DATA FOR THE TASK ::
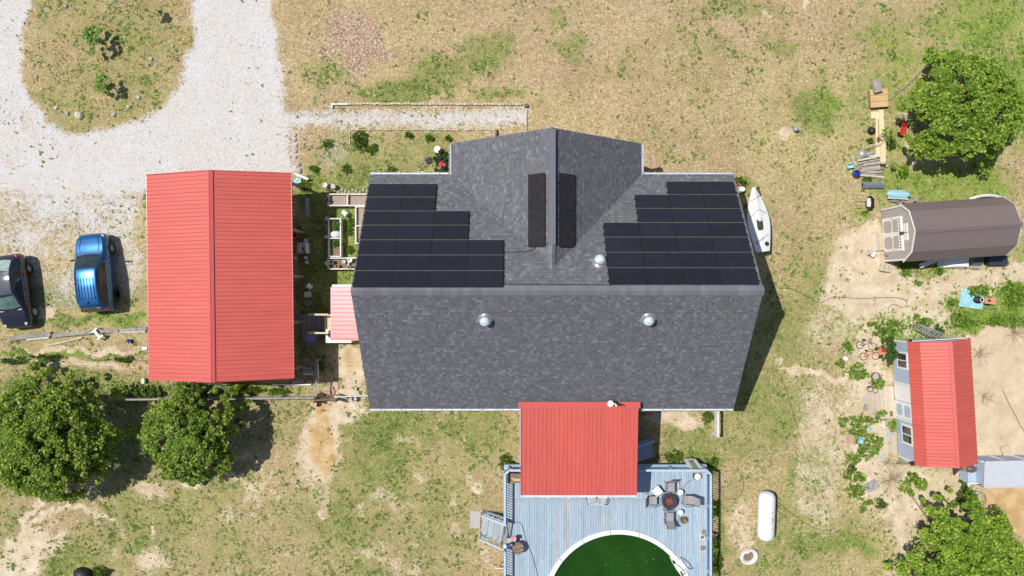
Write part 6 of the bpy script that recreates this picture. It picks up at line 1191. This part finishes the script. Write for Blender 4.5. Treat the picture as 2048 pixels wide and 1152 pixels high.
# pallet bits + pavers
t = T('slatted_bench', 'three weathered slats of a bench in the shade at the lower right barn corner', 'bench', 615, 744, 0, 0, hz=.4)
for k in range(3): MB().box(.02 * k, .2 - k * .16, .36, .56, .12, .035).build('slat', M['greywood'] if k < 2 else M['offwhite'], t)
for s in (-.2, .2): MB().box(s, .02, .17, .06, .42, .34).build('leg_board', M['greywood'], t)
line('white_board_edge', 'long white board lying along the foot of the red barn', 'board', [(545, 769), (623, 769)], .05, 'white', .06)
for k, (X, Y) in enumerate(((592, 764), (606, 762), (617, 764))): P1('paver', ['left', 'middle', 'right'][k] + ' one of three pink pavers above the long white board', 'paver', X, Y, MB().box(0, 0, .02, .42, .2, .05), M['brick'], 0, 0, 'pink pavers by the barn')
for k, (X, Y, sx, sy) in enumerate(((655, 778, .55, .3), (672, 772, .3, .42), (667, 781, .14, .46), (655, 786, .5, .2))): P1('paver', ['pale pinkish slab left of the gate shadow', 'square pink slab right of the gate post', 'narrow pink brick between the two pink slabs', 'long brick threshold just above the gate'][k], 'paver', X, Y, MB().box(0, 0, .02, sx, sy, .05), M['brick'], 0, 0, 'pavers at the gate')
# fence lines
def railfence(lab, pts, hgt, m='greywood', posts=5, wid=.1, lower=True, cat='fence', wire=False):
    A_ = at(*pts[0], hgt); B2 = at(*pts[1], hgt); t = thing('rail_fence', lab, cat, (A_.x, A_.y, 0), math.atan2(B2.y - A_.y, B2.x - A_.x)); L_ = (B2 - A_).length
    seg = max(1, round(L_ / 2.4))
    for i in range(seg): MB().box(L_ * (i + .5) / seg, 0, hgt, L_ / seg - .01, wid, .04).build('top_rail', M[m], t, loc=(0, sr.uniform(-.02, .02), 0))
    if lower:
        for z in (.35, .7):
            for i in range(seg): MB().box(L_ * (i + .5) / seg, 0, z * hgt, L_ / seg - .02, .03, .10).build('lower_rail', M[m], t)
    for i in range(posts): MB().box(L_ * i / (posts - 1), 0, hgt / 2 - .03, .10, .10, hgt - .05).build('post', M[m], t)
railfence('long grey wooden rail fence running left from the gate behind the middle tree', [(215, 800), (628, 796)], 1.05, posts=7); railfence('short thin fence rail running from the gate to the house corner', [(670, 794), (738, 792)], 1.0, 'offwhite', posts=2, wid=.05, lower=False); railfence('fence rail running up the picture from the gate into the barn shadow', [(632, 792), (631, 722)], 1.1, 'greywood', posts=3, wid=.07, lower=False)
t = T('wooden_gate', 'dark brown picket gate lying askew between the two fence rails', 'gate', 652, 798, 0, 3, hz=.5)
for k in range(10): MB().beam((-.55 + k * .115, -.05, .75), (-.42 + k * .115, .22, .3), .06, .02).build('picket', M['brownwood'], t)
for y, z in ((-.02, .7), (.2, .34)): MB().box(0, y, z, 1.3, .05, .05).build('rail', M['brownwood'], t)
for x in (-.62, .62): MB().box(x, -.1, .45, .12, .12, .95).build('gate_post', M['brownwood'], t)
P1('white_pole', 'white pole standing out of the weeds between the barn shadow and the gate', 'pole', 645, 764, MB().tube([(.02, 1.2, 1.0), (0, 0, .9), (0, 0, 0)], .025), M['white'], 0)
P1('coiled_rope', 'small coil of grey rope on the ground at the top of the shaded fence rail', 'rope', 634, 723, MB().lathe([(.08, .02), (.1, .05), (.06, .06), (.05, .02)], 16), M['galv'])
P1('pink_pail', 'round pink topped pail just below the gate', 'bucket', 631, 806, MB().lathe([(.14, 0), (.16, .34), (.17, .35), (.0, .36)], 18), mat('pink_plastic', (.62, .32, .30), .5)); P1('grey_pot', 'dark grey pot on the dirt right of the gate', 'pot', 710, 796, MB().lathe([(.1, 0), (.15, .28), (.17, .28), (.14, .3), (.1, .1), (0, .1)], 16), M['galv']); P1('grey_stone_pot', 'small grey pot above the short fence rail', 'pot', 711, 777, MB().lathe([(.08, 0), (.1, .2), (.08, .2), (.05, .1), (0, .1)], 14), M['galv'])
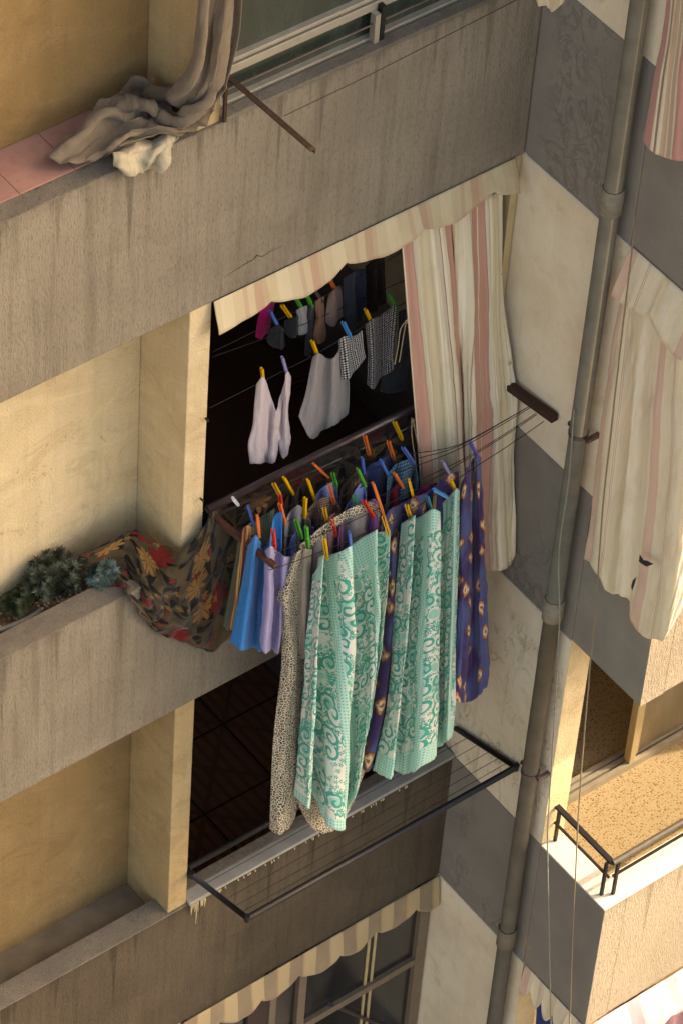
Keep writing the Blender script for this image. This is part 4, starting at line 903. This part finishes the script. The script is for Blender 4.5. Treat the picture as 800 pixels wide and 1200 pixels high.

WHAT IS ASKED :: Output the material word for word, omitting its pictures.

WRITTEN RESPONSE ::
Write part 6 of the bpy script that recreates this picture. It picks up at line 1191. This part finishes the script. Write for Blender 4.5. Treat the picture as 2048 pixels wide and 1152 pixels high.
# pallet bits + pavers
t = T('slatted_bench', 'three weathered slats of a bench in the shade at the lower right barn corner', 'bench', 615, 744, 0, 0, hz=.4)
for k in range(3): MB().box(.02 * k, .2 - k * .16, .36, .56, .12, .035).build('slat', M['greywood'] if k < 2 else M['offwhite'], t)
for s in (-.2, .2): MB().box(s, .02, .17, .06, .42, .34).build('leg_board', M['greywood'], t)
line('white_board_edge', 'long white board lying along the foot of the red barn', 'board', [(545, 769), (623, 769)], .05, 'white', .06)
for k, (X, Y) in enumerate(((592, 764), (606, 762), (617, 764))): P1('paver', ['left', 'middle', 'right'][k] + ' one of three pink pavers above the long white board', 'paver', X, Y, MB().box(0, 0, .02, .42, .2, .05), M['brick'], 0, 0, 'pink pavers by the barn')
for k, (X, Y, sx, sy) in enumerate(((655, 778, .55, .3), (672, 772, .3, .42), (667, 781, .14, .46), (655, 786, .5, .2))): P1('paver', ['pale pinkish slab left of the gate shadow', 'square pink slab right of the gate post', 'narrow pink brick between the two pink slabs', 'long brick threshold just above the gate'][k], 'paver', X, Y, MB().box(0, 0, .02, sx, sy, .05), M['brick'], 0, 0, 'pavers at the gate')
# fence lines
def railfence(lab, pts, hgt, m='greywood', posts=5, wid=.1, lower=True, cat='fence', wire=False):
    A_ = at(*pts[0], hgt); B2 = at(*pts[1], hgt); t = thing('rail_fence', lab, cat, (A_.x, A_.y, 0), math.atan2(B2.y - A_.y, B2.x - A_.x)); L_ = (B2 - A_).length
    seg = max(1, round(L_ / 2.4))
    for i in range(seg): MB().box(L_ * (i + .5) / seg, 0, hgt, L_ / seg - .01, wid, .04).build('top_rail', M[m], t, loc=(0, sr.uniform(-.02, .02), 0))
    if lower:
        for z in (.35, .7):
            for i in range(seg): MB().box(L_ * (i + .5) / seg, 0, z * hgt, L_ / seg - .02, .03, .10).build('lower_rail', M[m], t)
    for i in range(posts): MB().box(L_ * i / (posts - 1), 0, hgt / 2 - .03, .10, .10, hgt - .05).build('post', M[m], t)
railfence('long grey wooden rail fence running left from the gate behind the middle tree', [(215, 800), (628, 796)], 1.05, posts=7); railfence('short thin fence rail running from the gate to the house corner', [(670, 794), (738, 792)], 1.0, 'offwhite', posts=2, wid=.05, lower=False); railfence('fence rail running up the picture from the gate into the barn shadow', [(632, 792), (631, 722)], 1.1, 'greywood', posts=3, wid=.07, lower=False)
t = T('wooden_gate', 'dark brown picket gate lying askew between the two fence rails', 'gate', 652, 798, 0, 3, hz=.5)
for k in range(10): MB().beam((-.55 + k * .115, -.05, .75), (-.42 + k * .115, .22, .3), .06, .02).build('picket', M['brownwood'], t)
for y, z in ((-.02, .7), (.2, .34)): MB().box(0, y, z, 1.3, .05, .05).build('rail', M['brownwood'], t)
for x in (-.62, .62): MB().box(x, -.1, .45, .12, .12, .95).build('gate_post', M['brownwood'], t)
P1('white_pole', 'white pole standing out of the weeds between the barn shadow and the gate', 'pole', 645, 764, MB().tube([(.02, 1.2, 1.0), (0, 0, .9), (0, 0, 0)], .025), M['white'], 0)
P1('coiled_rope', 'small coil of grey rope on the ground at the top of the shaded fence rail', 'rope', 634, 723, MB().lathe([(.08, .02), (.1, .05), (.06, .06), (.05, .02)], 16), M['galv'])
P1('pink_pail', 'round pink topped pail just below the gate', 'bucket', 631, 806, MB().lathe([(.14, 0), (.16, .34), (.17, .35), (.0, .36)], 18), mat('pink_plastic', (.62, .32, .30), .5)); P1('grey_pot', 'dark grey pot on the dirt right of the gate', 'pot', 710, 796, MB().lathe([(.1, 0), (.15, .28), (.17, .28), (.14, .3), (.1, .1), (0, .1)], 16), M['galv']); P1('grey_stone_pot', 'small grey pot above the short fence rail', 'pot', 711, 777, MB().lathe([(.08, 0), (.1, .2), (.08, .2), (.05, .1), (0, .1)], 14), M['galv'])
Keep writing the Blender script for this image. This is part 4, starting at line 903. This part finishes the script. The script is for Blender 4.5. Treat the picture as 800 pixels wide and 1200 pixels high.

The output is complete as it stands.